Red Hat 2020 Trends: Financial Services x Technology

  • Tim Hooley, Chief Technologist, EMEA FSI at Red Hat

  • 23.12.2019 12:15 pm
  • financial services

Whilst we talk about legacy technology as if it is commonplace across industries, it’s a relatively new term within Financial Services. The financial services industry didn’t used to compete by innovating for customers, instead they relied on regulatory barriers and even, to a certain extent, the barrier to entry of expensive infrastructure. With the advent of low-cost cloud computing and the emergence of challenger banks, that’s now changed. 

Challenger banks, which are built on modern technology, are amassing large numbers of new customers. The incumbents are largely not built on modern technology and the organisational structures that have helped the largest financial institutions get to where they are don’t lend themselves to this new innovation-based competition.

Alongside this, there are additional competitors now entering the market from pure technology firms that have a huge userbase that can quite easily be targeted with desirable financial products.

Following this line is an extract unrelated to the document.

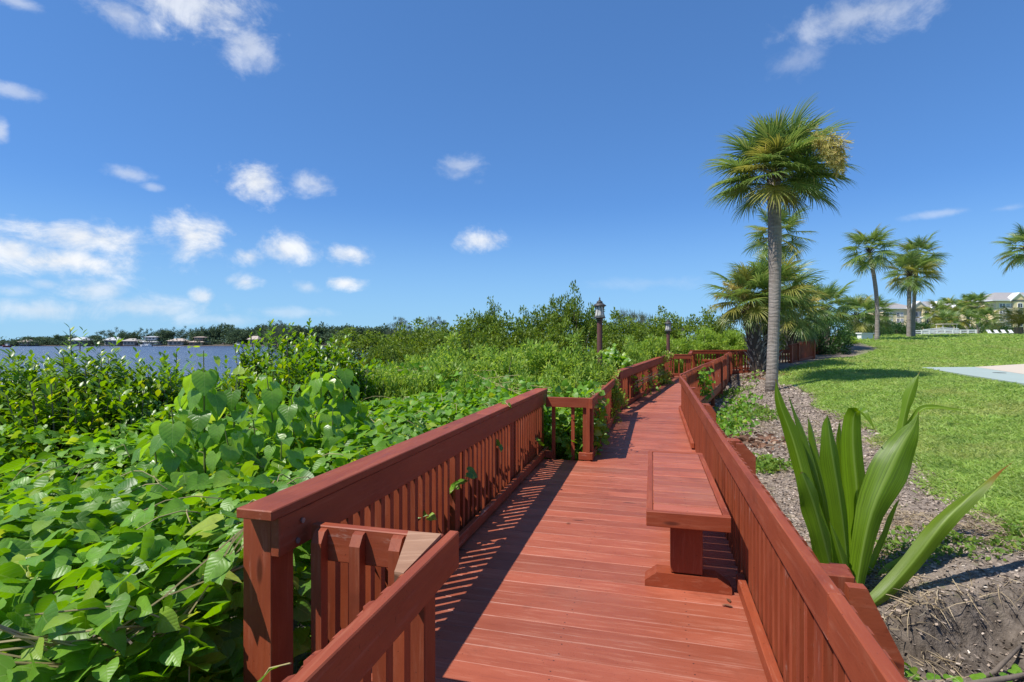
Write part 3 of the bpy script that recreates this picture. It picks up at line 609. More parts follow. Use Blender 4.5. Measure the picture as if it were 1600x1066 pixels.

What this means is that the big incumbents have significant competition and as they update their technology they also need to revisit  their organisational and leadership structures, their  people and culture, to  gear up for innovation and agility, to stay competitive.

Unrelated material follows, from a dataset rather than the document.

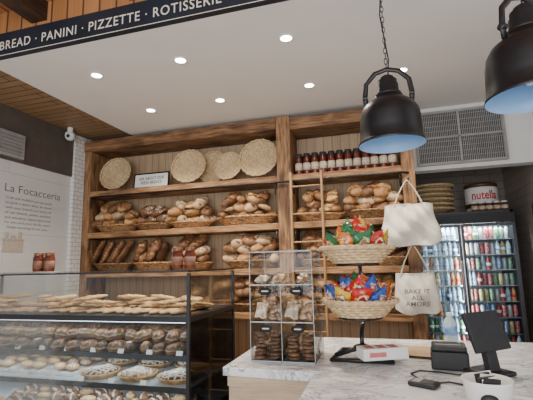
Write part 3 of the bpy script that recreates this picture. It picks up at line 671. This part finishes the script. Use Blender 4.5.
rp=ob('receipt_printer',MB().box(-.080,.080,-.07,.07,0,.08).box(-.075,.075,-.065,.065,.08,.105),[M['blackm']],loc=(.262,2.12,.951),rot=(0,0,-.1),label='black receipt printer on marble counter',cat='printer',bevel=.008)
ob('paper_slot',MB().box(-.055,.055,-.03,-.022,.1052,.108),[M['ventg']],parent=rp); ob('button',MB().cyl((.05,.03,.105),.008,.004,12),[M['ventg']],parent=rp)
ps=empty('cash_register',(.410,2.03,.951),rot=(0,0,rad(40)),label='black touchscreen till on angled stand',cat='cash register')
ob('base',MB().box(-.070,.070,-.075,.085,0,.018),[M['black']],parent=ps,bevel=.006)
ob('stand',MB().box(-.03,.03,-.02,.015,.012,.17,rot=(rad(-10),0,0)),[M['blackm']],parent=ps,bevel=.005)
sc_=ob('screen',MB().box(-.105,.105,-.012,.012,-.085,.085),[M['blackm']],parent=ps,loc=(0,.0,.18),rot=(rad(-20),0,0),bevel=.006)
ob('display_glass',MB().box(-.095,.095,.0122,.0135,-.075,.075),[M['black']],parent=sc_)
cr=ob('card_reader',MB().box(-.035,.035,-.055,.055,0,.018),[M['blackm']],loc=(.12,1.80,.951),rot=(0,0,1.1),label='small black card reader lying on counter',cat='card reader',bevel=.006)
ob('display',MB().box(-.025,.025,.01,.042,.0182,.0192),[M['ventg']],parent=cr)
ob('keypad',MB().box(-.026,.026,-.045,.0,.0182,.0195),[M['black']],parent=cr)
ob('cable',MB().tube([(.17,1.83,.955),(.22,1.86,.955),(.27,1.83,.955),(.33,1.86,.955),(.35,1.90,.955),(.37,1.93,.956)],.0035,6),[M['blackm']],label='thin black cable lying on counter',cat='cable')
ob('cable',MB().tube([(.11,1.88,.955),(.08,1.96,.955),(.12,2.02,.955),(.20,2.01,.955),(.27,1.98,.955),(.33,1.97,.956)],.0035,6),[M['blackm']],label='thin black looping cable beside card reader',cat='cable')
tb=empty('white_tub',(.30,1.545,.951),label='white round tub with black oval label',cat='container')
ob('body',MB().lathe([(0,0),(.064,0),(.075,.10),(.078,.105),(.072,.105),(.06,.01),(0,.01)],36),[M['paper']],parent=tb)
ob('oval_label',MB().lathe([(0,0),(.024,0),(.024,.003),(0,.003)],24,sx=1.1,sy=.7,rot=(rad(90-8),0,0)),[M['blackm']],parent=tb,loc=(-.012,-.073,.058))
for k in range(6):
    ob('packet',MB().box(-.028,.028,-.005,.005,0,.10,rot=(.2*math.sin(k),.15*math.cos(k*2),0)),[M['paper'] if k%2 else M['blackm']],parent=tb,loc=(.006*math.sin(k*3),.017*(k-2.5),.015),rot=(0,0,.4+.2*math.sin(k*2)))
bt=empty('water_bottle',(.335,2.55,.951),label='clear plastic water bottle with blue label',cat='bottle')
M['pet']=noisemat('water_plastic',(.55,.66,.70),(.45,.56,.60),rough=.1)
M['blu']=noisemat('blue_label',(.05,.22,.55),(.35,.5,.7),rough=.4,scale=20)
ob('body',MB().lathe([(0,0),(.03,0),(.033,.01),(.033,.14),(.03,.155),(.013,.175),(.013,.18),(0,.18)],20),[M['pet']],parent=bt)
ob('label_wrap',MB().lathe([(.0335,.075),(.0345,.075),(.0345,.125),(.0335,.125)],20),[M['blu']],parent=bt)
ob('cap',MB().cyl((0,0,.18),.014,.018,16),[M['paper']],parent=bt)

# ------------------------------------------------------------ tote bags
def tote(loc,w,h,hh,lab,text,rz,crease=1.0,sag=.03,ph=0,gather=.13,bulge=.05):
    e=empty('tote_bag',loc,(0,0,rz),label=lab,cat='bag',group='canvas tote bags on hooks')
    b=MB(); nx,ny=44,38
    def Z(u,v): return v*h-sag*(1-u*u)*v*v-(.045*crease)*abs(u)**2.5*v+.06*crease*u**4*(1-v)**2+.008*math.sin(5*u+ph)*(1-v)
    for sg in (1,-1):
        vs=[]
        for i in range(ny+1):
            v=i/ny
            for k in range(nx+1):
                u=-1+2*k/nx
                ed=(1-u*u)**.5
                th=bulge*ed*(.30+.70*math.sin(pi*min(1,v*.95+.12))**.7)
                fold=crease*.020*ed*(math.sin(7*u+5*v+ph)*(.3+v)+.9*math.sin(4*u-7*v+ph*2)*(1-.4*v)+.5*math.sin(14*u*v+4*v)-abs(math.sin(5*u+8*v)))
                vs.append((u*w/2*(1-gather*v*v+.06*crease*math.sin(5*v+ph)*(1 if u>0 else .6)),sg*max(th,.002)+fold,Z(u,v)))
        fs=[(i*(nx+1)+k,i*(nx+1)+k+1,(i+1)*(nx+1)+k+1,(i+1)*(nx+1)+k) for i in range(ny) for k in range(nx)]
        b.add(vs,fs,0,True)
    ob('body',b,[M['canvas']],parent=e)
    for sg in (1,-1):
        P=[]
        for i in range(21):
            a=pi*i/20; P.append((-.125*math.cos(a)*(1-.70*math.sin(a)),sg*(.016-.010*math.sin(a)),h-.07+(hh+.07)*math.sin(a)**.8))
        ob('strap',MB().tube(P,.015,6,flat=.35),[M['canvas']],parent=e)
    if text: ob('lettering',textmesh(text,w=w*.56,h=h*.38,mats=[M['lightink']],bold=.008),parent=e,loc=(0,-.085,h*.38),rot=(rad(90),0,0))
    return e
tote((.245,3.82,1.57),.50,.42,.18,'full cream canvas tote bag hanging in soft folds',None,.05,1.1,.04,1.0,.16,.075)
tote((.255,3.85,.98),.37,.38,.22,'cream canvas tote bag printed with grey lettering',"BAKE IT\nALL\nAMORE",.03,.55,.03,.4,.10,.065)
for z in (2.171,1.581):
    ob('wall_hook',MB().tube([(.26,3.999,z+.03),(.26,3.93,z+.01),(.26,3.86,z-.012),(.26,3.82,z),(.26,3.80,z+.02)],.006,8),[M['black']],label='black metal hook screwed into shelving post',cat='hook',group='hooks on the shelving post')

# ------------------------------------------------------------ pendants
pd=empty('pendant_lamp',(.075,2.0,2.01),label='black industrial bell pendant lamp on chain',cat='lamp',group='black pendant lamps')
b=MB(); b.lathe([(.158,0),(.160,.004),(.157,.014),(.151,.022),(.149,.07),(.146,.13),(.140,.168),(.122,.200),(.094,.222),(.072,.232),(.070,.250),(0,.250)],48)
ob('shade',b,[M['black']],parent=pd)
ob('shade_lining',MB().lathe([(.158,.0),(.149,.012),(.146,.05),(.142,.12),(.134,.160),(.115,.188),(.08,.21),(.0,.22)],48),[M['inner']],parent=pd,label='lamp lining coloured pale blue like reflected daylight')
b=MB().lathe([(0,.249),(.064,.249),(.064,.262),(.053,.266),(.052,.31),(.046,.314),(.046,.335),(.034,.341),(.032,.352),(.02,.36),(0,.36)],28)
ob('lamp_housing',b,[M['blackm']],parent=pd)
b=MB().tube([(-.108,0,.210),(-.113,0,.26),(-.104,0,.33),(-.058,0,.380),(0,0,.396),(.058,0,.380),(.104,0,.33),(.113,0,.26),(.108,0,.210)],.008,8,flat=1.6)
for s in (-1,1): b.cyl((s*.112-.01,0,.255),.014,.02,12,rot=(0,rad(90),0))
ob('yoke',b,[M['black']],parent=pd)
ob('bulb',MB().lathe([(0,.05),(.02,.054),(.034,.075),(.034,.095),(.018,.13),(.018,.19),(0,.19)],24),[M['bulb']],parent=pd)
b=MB()
z=.396;k=0
while z<1.39:
    P=[]
    for i in range(12):
        a=2*pi*i/12; c=.007*math.cos(a); s=.018*math.sin(a)
        P.append((c,0,z+.014+s) if k%2 else (0,c,z+.014+s))
    b.tube(P,.0020,5,closed=True); z+=.029; k+=1
ob('chain',b,[M['black']],parent=pd)
ob('cord',MB().tube([(.004,.006,.35),(.014,.006,.45),(-.012,.004,.7),(.012,.004,.95),(-.006,0,1.2),(0,0,1.39)],.0035,6),[M['blackm']],parent=pd)
ob('ceiling_rose',MB().lathe([(0,1.41),(.06,1.408),(.055,1.385),(.02,1.37),(0,1.37)],24),[M['black']],parent=pd)
dup(pd,(.555,1.57,2.01),rot=(0,0,.6))

# ------------------------------------------------------------ fridge
FX0,FX1,FY0,FY1,FZ=.29,1.36,4.80,5.45,1.96
fr=empty('display_fridge',((FX0+FX1)/2,(FY0+FY1)/2,0),label='black two door glass drinks fridge full of bottles',cat='fridge')
def fp(name,mb,mt,par=None,**k):
    o=ob(name,mb,[mt],parent=par or fr,**k)
    if par is None: o.location=(-(FX0+FX1)/2,-(FY0+FY1)/2,0)
    return o
fp('cabinet',MB().box(FX0,FX0+.03,FY0+.03,FY1,0,FZ).box(FX1-.03,FX1,FY0+.03,FY1,0,FZ).box(FX0+.03,FX1-.03,FY1-.03,FY1,0,FZ).box(FX0,FX1,FY0+.03,FY1,FZ-.03,FZ).box(FX0+.03,FX1-.03,FY0+.03,FY1,0,.42),M['black'])
fp('header',MB().box(FX0,FX1,FY0-.01,FY0+.06,1.83,FZ-.031),M['blackm'])
fp('kick_grille',MB().box(FX0,FX1,FY0,FY0+.03,.02,.42),M['blackm'])
fp('liner',MB().box(FX0+.031,FX1-.031,FY1-.04,FY1-.031,.43,1.92),M['fridgein'])
mid=(FX0+FX1)/2
for a,bx in ((FX0+.005,mid-.004),(mid+.004,FX1-.005)):
    d=fp('door',MB().box(a,a+.028,FY0-.02,FY0+.02,.44,1.82).box(bx-.028,bx,FY0-.02,FY0+.02,.44,1.82).box(a+.028,bx-.028,FY0-.02,FY0+.02,.44,.47).box(a+.028,bx-.028,FY0-.02,FY0+.02,1.79,1.82),M['dframe'])
    ob('door_glass',MB().box(a+.028,bx-.028,FY0-.003,FY0+.003,.47,1.79),[M['glassd']],parent=d)
    hx=bx-.02 if a<mid-.1 else a+.02
    ob('handle',MB().tube([(hx,FY0-.02,.95),(hx,FY0-.05,.97),(hx,FY0-.05,1.40),(hx,FY0-.02,1.42)],.009,8),[M['silver']],parent=d)
SHZ=[.50,.665,.83,.995,1.16,1.325,1.49,1.655]
for z in SHZ: fp('shelf',MB().box(FX0+.03,FX1-.03,FY0+.06,FY1-.05,z-.008,z),M['steel'])
fp('light_strip',MB().box(mid-.010,mid+.010,FY0+.035,FY0+.045,.5,1.78),M['strip'])
for lx in (FX0+.30,FX1-.30):
    l=bpy.data.lights.new('fridge_lamp','AREA'); l.shape='RECTANGLE'; l.size=.4; l.size_y=.05; l.energy=7; l.color=(.88,.95,1)
    lo=bpy.data.objects.new('fridge_lamp',l); COL.objects.link(lo); lo.location=(lx,FY0+.04,1.81); lo.rotation_euler=(rad(35),0,0)
    l=bpy.data.lights.new('fridge_lamp','AREA'); l.shape='RECTANGLE'; l.size=.03; l.size_y=1.2; l.energy=5.5; l.color=(.88,.95,1)
    lo=bpy.data.objects.new('fridge_lamp',l); COL.objects.link(lo); lo.location=(mid+(.03 if lx>mid else -.03),FY0+.04,1.15); lo.rotation_euler=(rad(90),0,rad(-45 if lx>mid else 45))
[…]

This is why many traditional organizations in the FSI industry want to start using hybrid cloud technologies (like containers, Kubernetes and microservices) and agile methods (like DevOps) to enjoy the advantages that their cloud-native competition enjoy: the ability to rapidly respond to market dynamics and deliver new, personalized experiences to customers, at scale.  

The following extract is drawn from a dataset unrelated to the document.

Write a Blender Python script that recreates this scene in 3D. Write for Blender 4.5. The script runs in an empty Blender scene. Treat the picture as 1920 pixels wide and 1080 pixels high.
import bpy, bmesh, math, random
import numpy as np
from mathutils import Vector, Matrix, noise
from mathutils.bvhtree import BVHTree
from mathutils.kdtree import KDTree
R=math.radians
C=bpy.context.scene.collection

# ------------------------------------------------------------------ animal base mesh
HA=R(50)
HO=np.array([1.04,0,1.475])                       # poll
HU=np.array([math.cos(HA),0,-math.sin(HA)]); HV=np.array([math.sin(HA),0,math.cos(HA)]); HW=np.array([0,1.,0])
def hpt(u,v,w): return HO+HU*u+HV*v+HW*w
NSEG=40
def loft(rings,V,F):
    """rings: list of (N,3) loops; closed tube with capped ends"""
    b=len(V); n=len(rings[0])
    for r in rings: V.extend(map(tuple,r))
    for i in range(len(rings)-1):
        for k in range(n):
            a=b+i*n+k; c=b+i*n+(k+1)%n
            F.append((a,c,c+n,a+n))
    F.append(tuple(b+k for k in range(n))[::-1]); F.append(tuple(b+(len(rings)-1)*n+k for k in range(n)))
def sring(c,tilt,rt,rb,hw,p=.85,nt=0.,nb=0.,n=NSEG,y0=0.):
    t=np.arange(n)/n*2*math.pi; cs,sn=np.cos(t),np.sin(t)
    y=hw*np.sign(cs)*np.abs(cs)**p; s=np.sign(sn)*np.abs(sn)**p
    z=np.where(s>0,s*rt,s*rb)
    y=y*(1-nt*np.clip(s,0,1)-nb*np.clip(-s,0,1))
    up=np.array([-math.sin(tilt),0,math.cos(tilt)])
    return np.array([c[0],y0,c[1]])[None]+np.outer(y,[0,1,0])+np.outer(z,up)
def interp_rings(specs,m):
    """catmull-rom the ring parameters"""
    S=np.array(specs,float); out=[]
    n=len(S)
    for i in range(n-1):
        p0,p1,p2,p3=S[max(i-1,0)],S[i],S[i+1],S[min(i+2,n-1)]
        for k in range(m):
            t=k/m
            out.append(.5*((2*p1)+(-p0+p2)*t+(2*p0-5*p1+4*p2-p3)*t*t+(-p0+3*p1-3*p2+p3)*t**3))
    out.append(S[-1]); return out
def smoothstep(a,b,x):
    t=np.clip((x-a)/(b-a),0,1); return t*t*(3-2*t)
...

Some of the more forward-looking banks have recognised this and are taking steps to build their own digital banks, targeting younger consumers.

There is good news - open source is gaining momentum. Banks and financial institutions are not only consuming open source technology, but they are beginning to open source their own solutions as well.  Open sourcing something is not a trivial process but the benefits it brings in terms of rapid innovation, collaborative problem-solving and interoperability are increasingly clear.

If successful, banks can build a community around their own open source technologies - for example, data modelling tools. The open source community then brings new perspectives, new features can be developed more quickly, and the speed of innovation increases. 

Alongside this, open source technologies can help drive standardisation across the industry, lowering barriers to entry for all, enabling more partners and organisations to work with - and contribute to - solutions that bring greater business value.